Milita a favore della qualificazione di parasubordinazione, prima fra tutte, la solenne affermazione (fin da Cass. Sez. Un., 14 dicembre 1994, n. 10680) del carattere continuativo, coordinato e prevalentemente personale della prestazione dell’amministratore quale fondamento della sua qualificazione come parasubordinazione, confermata, anche di recente e tra le altre, da: Cass. 20 febbraio 2009, n. 4261; Cass., ord. 2 luglio 2013, n. 16494; Cass. 27 febbraio 2014, n. 4769 (che precisa pero’ non essere privilegiato ai sensi dell’articolo 2751 bis codice civile, n. 2, il credito dell’amministratore per i compensi od emolumenti).
A suffragio dell’opposta soluzione, che esclude ogni vincolo di subordinazione o parasubordinazione, vi e’ l’affermazione della natura di contratto autonomo (Cass. 1 aprile 2009, n. 7961, sia pure riferito alla peculiarita’ della societa’ cooperativa; Cass. 13 novembre 2012, n. 19714), ovvero della possibilita’ di un diverso atteggiarsi del singolo rapporto in concreto, a seconda dell’esclusivita’ o meno del potere di gestione dell’amministratore (Cass., ord. 23 maggio 2014, n. 11448), od ancora la piu’ recente affermazione della natura di rapporto “di societa’ ” (Cass. 17 ottobre 2014, n. 22046; Cass., ord. 9 luglio 2015, n. 14369), diverso e distinto peraltro da un rapporto di prestazione d’opera, intellettuale o meno.

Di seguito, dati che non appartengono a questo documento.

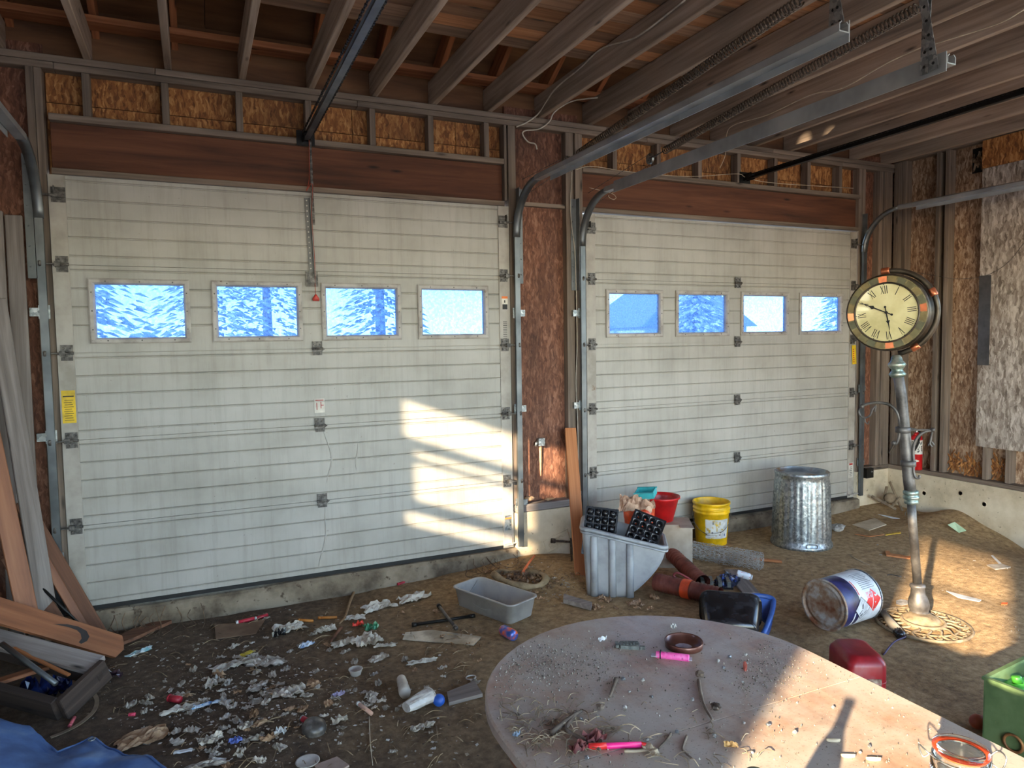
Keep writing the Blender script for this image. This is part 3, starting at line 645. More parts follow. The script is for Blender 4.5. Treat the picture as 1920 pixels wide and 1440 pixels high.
# ---------------------------------------------------------------- springs
def spring(label, p0, p1, pul):
    p0, p1 = Vector(p0), Vector(p1); T = thing('extension_spring', label, 'spring', p0); d = p1-p0; L = d.length; Fm = frame((0, 0, 0), d); Fm = axes((0, 0, 0), Fm.col[0].xyz, Fm.col[1].xyz, Fm.col[2].xyz)
    mb = MB(); mb.smooth = True; n = int(L/.020); pts = []
    for i in range(n*9+1):
        a = 2*PI*i/9; pts.append(Fm @ Vector((L*i/(n*9), .023*math.cos(a), .023*math.sin(a))))
    mb.tube(pts, .0042, 4); mb.build('coil', M_spring, T)
    q = Fm @ Vector((-.16, 0, 0)); mb = MB(); mb.smooth = True
    mb.lathe([(.03, -.008), (.038, -.008), (.030, 0), (.038, .008), (.03, .008)], 16, TR(q) @ RY(PI/2)); mb.lathe([(.006, -.016), (.006, .016)], 8, TR(q) @ RY(PI/2)); mb.build('pulley', M_galv, T)
    mb = MB(); mb.tube([q+Vector((.013, 0, 0)), Fm @ Vector((-.05, 0, 0)), Fm @ Vector((.01, 0, 0))], .004, 5); mb.tube([q-Vector((.013, 0, 0)), Fm @ Vector((-.05, 0, 0))], .004, 5); mb.build('fork', M_iron, T)
    e = Vector(pul)-p0; mb = MB(); mb.tube([q+Vector((0, 0, .036)), e], .002, 4); mb.tube([q-Vector((0, 0, .036)), e+Vector((.02, 0, -.12))], .002, 4); mb.build('cable', M_iron, T)
    mb = MB(); mb.tube([Fm @ Vector((L, 0, 0)), Fm @ Vector((L+.1, 0, 0)), Fm @ Vector((L+.13, 0, .03))], .005, 5); mb.build('hook', M_iron, T)
spring('long coil spring hanging over the track beside the pier', pX(1085, 288, 3.12), pX(1500, 2, 3.12), (3.08, -.1, 2.86))
spring('long coil spring hanging over the far door track', pX(1245, 283, 3.72), pX(1722, 14, 3.72), (3.66, -.1, 2.8))
# ---------------------------------------------------------------- opener rails
def chain(mb, p0, p1, pitch=.026):
    p0, p1 = Vector(p0), Vector(p1); n = int((p1-p0).length/pitch)
    for i in range(n):
        a, b = p0.lerp(p1, i/n), p0.lerp(p1, (i+.75)/n); mb.bar(a, b, .011 if i % 2 else .006, .009, (0, 0, 1))
def opener(label, x, z, y1, mat, rest):
    T = thing('opener_rail', label, 'opener', (x, -.05, z)); e = Vector((0, y1, .02))
    mb = MB(); mb.sweep([(0, .0, 0), e], [(-.018, -.022), (.018, -.022), (.018, -.016), (.004, -.014), (.004, .014), (.014, .018), (-.014, .018), (-.004, .014), (-.004, -.014), (-.018, -.016)]); mb.build('rail', mat, T)
    for sx in (-.034, .036):
        mb = MB(); chain(mb, (sx, -.08, .006), e+Vector((sx, 0, .006))); tag(mb.build('chain', M_blackmetal, T), None, None, None, 'stuff')
    mb = MB(); mb.bx(-.06, .06, .04, .046, -.05, .05); mb.bx(-.022, -.018, -.06, .045, -.03, .03); mb.bx(.018, .022, -.06, .045, -.03, .03); mb.smooth = True
    mb.lathe([(.03, -.012), (.034, 0), (.03, .012)], 14, TR(0, -.05, .006)); mb.build('header_bracket', M_blackmetal, T)
    if rest: rest(T)
M_arm = pm('grey_arm_steel', [(92, 92, 90), (112, 112, 110)], 8, 3, .5, .3)
def arm1(T):
    mb = MB(); a, b = Vector((-.005, .042, -.40)), Vector((.012, .042, -.93)); mb.bar(a, b, .032, .004, (0, -1, 0)); mb.bar(a+Vector((.016, -.012, 0)), b+Vector((.016, -.012, 0)), .003, .028, (0, -1, 0)); mb.cur = 1
    for i in range(15):
        q = a.lerp(b, (i+.5)/15); mb.lathe([(.005, 0), (.005, .003)], 8, TR(q+Vector((-.004, -.0005, 0))) @ RX(PI/2))
    mb.build('perforated_arm', [M_arm, M_wlab], T)
    mb = MB(); mb.bar((.028, .034, -.02), (.034, .03, -.58), .016, .005, (0, -1, 0)); mb.build('lift_arm', M_iron, T)
    mb = MB(); mb.bx(-.03, .05, .03, .046, -1.0, -.90); mb.bx(-.02, .04, .02, .03, -.98, -.93); mb.build('door_bracket', M_iron, T)
    mb = MB(); mb.tube(bez([(.012, -.03, -.03), (.008, .0, -.28), (-.012, .01, -.36), (.03, .01, -.31), (.02, .02, -.52), (.03, .02, -.8), (.028, .022, -1.02), (.03, .02, -1.06)], 5), .0022, 5); mb.build('release_cord', plain('red_cord', (150, 60, 40), .7), T)
    mb = MB(); mb.smooth = True; mb.loft([[(.03+x_*s_, .02+y_*.6, z_) for x_, y_ in circ(.016, 10)] for s_, z_ in ((.3, -1.055), (.9, -1.07), (1.5, -1.085), (1.4, -1.10))]); mb.build('release_handle', plain('red_plastic', (176, 52, 40), .4), T)
opener('galvanized opener rail with chain above the large door', 1.50, 3.03, -2.9, M_track, arm1)
opener('black opener rail with chain above the far door', 5.36, 3.075, -3.6, M_blackmetal, None)
# ---------------------------------------------------------------- wires
M_wire = plain('white_cable', (196, 186, 170), .5); M_thin = plain('thin_pale_wire', (206, 190, 164), .5)
def wire(name, label, pts, r, mat=None, n=8):
    P = [Vector(p) for p in pts]; mb = MB(); mb.smooth = True; mb.tube(bez(P, n), r, 6)
    return tag(mb.build(name, mat or M_wire), label, 'wire')
zj = 3.36
wire('electrical_cable', 'white cable stapled along a joist and dropping to the wall plate', [pX(1285, 0, 3.276), pX(1195, 68, 3.276), pX(1130, 90, 3.276), pX(1085, 130, 3.276), pX(1040, 168, 3.276), py(1012, 210, -.02), py(990, 228, -.012), py(968, 238, -.012)], .006)
wire('electrical_cable', 'white cable end curling on the red panel between the doors', [pX(1120, 183, 3.62), pX(1072, 190, 3.5), pX(1040, 210, 3.4), py(1030, 228, -.02), py(1010, 242, -.02), py(985, 245, -.02), py(980, 252, -.015), py(990, 266, -.015), py(1003, 270, -.015), py(1007, 280, -.015)], .0055)
wire('thin_wire', 'thin pale wire slung under the joists past the hanger', [pX(1920, 18, 4.0), pX(1870, 45, 4.0), pX(1760, 80, 4.0), pX(1730, 88, 4.05), pX(1660, 120, 4.1), pX(1580, 165, 4.2), pX(1520, 178, 4.3), pX(1440, 215, 4.45), pX(1375, 235, 4.6), py(1362, 255, -.3), py(1360, 290, -.06), py(1350, 315, -.03)], .0028, M_thin)
wire('thin_wire', 'thin pale wire running along the header of the far door', [py(1080, 318, -.03), py(1110, 312, -.03), py(1180, 322, -.03), py(1290, 331, -.03), py(1380, 326, -.03), py(1400, 333, -.03), py(1450, 343, -.03), py(1600, 353, -.03)], .0025, M_thin)
wire('thin_wire', 'thin white wire hanging down the studs beside the far track', [py(1072, 322, -.012), py(1070, 400, -.012), py(1078, 475, -.012), py(1080, 540, -.012), py(1082, 640, -.012), py(1080, 720, -.012), py(1083, 790, -.012), py(1084, 860, -.012), py(1082, 920, -.012)], .003, M_wire)
wire('thin_wire', 'loose wire loop hanging by the curve of the far track', [py(1105, 352, -.04), py(1145, 362, -.04), py(1155, 370, -.05), py(1150, 374, -.05), py(1141, 368, -.05), py(1150, 360, -.04), py(1190, 345, -.04)], .002, M_thin)
wire('thin_wire', 'thin wire drooping across the grey sheet on the side wall', [pX(1690, 505, XR-.03), pX(1760, 518, XR-.03), pX(1800, 523, XR-.03), pX(1850, 516, XR-.03), pX(1890, 492, XR-.03), pX(1920, 455, XR-.03)], .0022, M_iron)
# ---------------------------------------------------------------- fittings on the walls
B = py(1012, 828, .058); T = thing('outlet_box', 'small pale electrical box on the red panel above the pier', 'electrical box', (B.x, .06, B.z))
MB().box((0, -.02, 0), (.055, .04, .06)).build('box', M_galv, T); mb = MB(); mb.smooth = True; mb.tube([(-.03, -.02, .0), (-.045, -.03, -.005), (-.05, -.03, -.03)], .012, 8); mb.build('connector', M_galv, T)
mb = MB(); mb.loft([[(x_*s_, -.012+y_*.4*s_, z_) for x_, y_ in circ(.012, 8)] for s_, z_ in ((1, -.03), (.8, -.15), (.2, -.28))]); mb.build('light_streak', pm('pale_light_streak', [(180, 140, 104), (214, 180, 140)], 20, 3, .8), T)  # streak of light below the box, built as a pale tapered piece
B = py(1625, 886, -.02); T = thing('steel_bracket', 'black steel bracket bolted at the foot of the far track', 'bracket', (B.x, -.021, B.z)); MB().box((0, -.02, 0), (.10, .04, .10)).build('plate', M_blackmetal, T); mb = MB(); mb.lathe([(.01, 0), (.008, .01)], 8, TR(.02, -.04, .015) @ RX(PI/2)); mb.build('bolt', M_galv, T)
a, b = Vector((3.35, -.02, .10)), Vector((3.50, -.04, .09)); T = thing('anchor_bolt', 'rusty bolt sticking out along the concrete pier', 'bolt', py(1037, 1014, -.05)); mb = MB(); mb.smooth = True
e = py(1070, 1016, -.06)-py(1037, 1014, -.05); mb.tube([(0, 0, 0), e], .009, 8); mb.build('shaft', M_spring, T); mb = MB(); mb.tube([-e*.1, e*.1], .02, 10); mb.build('nut', M_spring, T)
tag(MB().bar(py(1071, 1010, -.07), pg(1072, 1062)-Vector((0, 0, .05)), .02, .006, (0, -1, 0)).build('steel_stake', M_spring), 'thin rusty steel stake standing against the pier', 'stake')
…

p. 8. – In questo frangente, comunque, a prescindere dalla persistenza o meno dell’attualita’ del contrasto, neppure puo’ escludersi che la qualificazione del rapporto tra societa’ di capitali e suo amministratore quale rapporto di parasubordinazione o, al contrario, di lavoro autonomo o d’opera intellettuale o comunque estraneo a tale ambito, per le sue conseguenze quanto all’estensione dei limiti di pignorabilita’ degli emolumenti o compensi gia’ previsti per le ipotesi di stipendi di lavoratori subordinati, integri una questione di massima di particolare importanza, per le ricadute pratiche delle scelte in un contesto caratterizzato dalla crescente propagazione dell’assimilazione, in ordine se non altro alle tutele accordate, del lavoro autonomo – ed a maggior ragione di quello parasubordinato – e di quello subordinato.

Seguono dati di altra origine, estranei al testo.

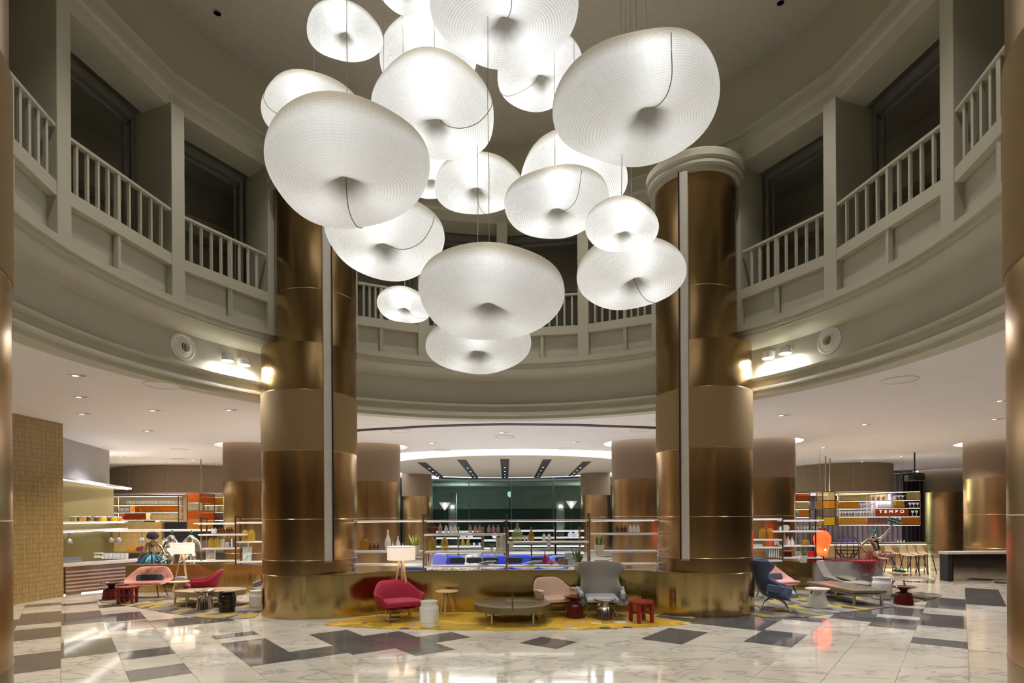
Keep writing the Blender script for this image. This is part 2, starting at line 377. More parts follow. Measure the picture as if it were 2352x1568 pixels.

p. 9. – Stima il Collegio che ricorrano le condizioni per rimettere gli atti al Primo Presidente, affinche’ valuti l’opportunita’ di assegnare la trattazione del ricorso alle Sezioni Unite, in relazione all’interesse alla risoluzione della questione di massima, che puo’ qualificarsi di particolare importanza, appena riassunta, ovvero del contrasto in ordine al suo presupposto di qualificazione del rapporto tra societa’ di capitale e suo amministratore.
P.Q.M.
La Corte rimette gli atti al Primo Presidente per l’eventuale assegnazione del ricorso alle Sezioni Unite ai sensi dell’articolo 374 codice procedura civile, comma 2.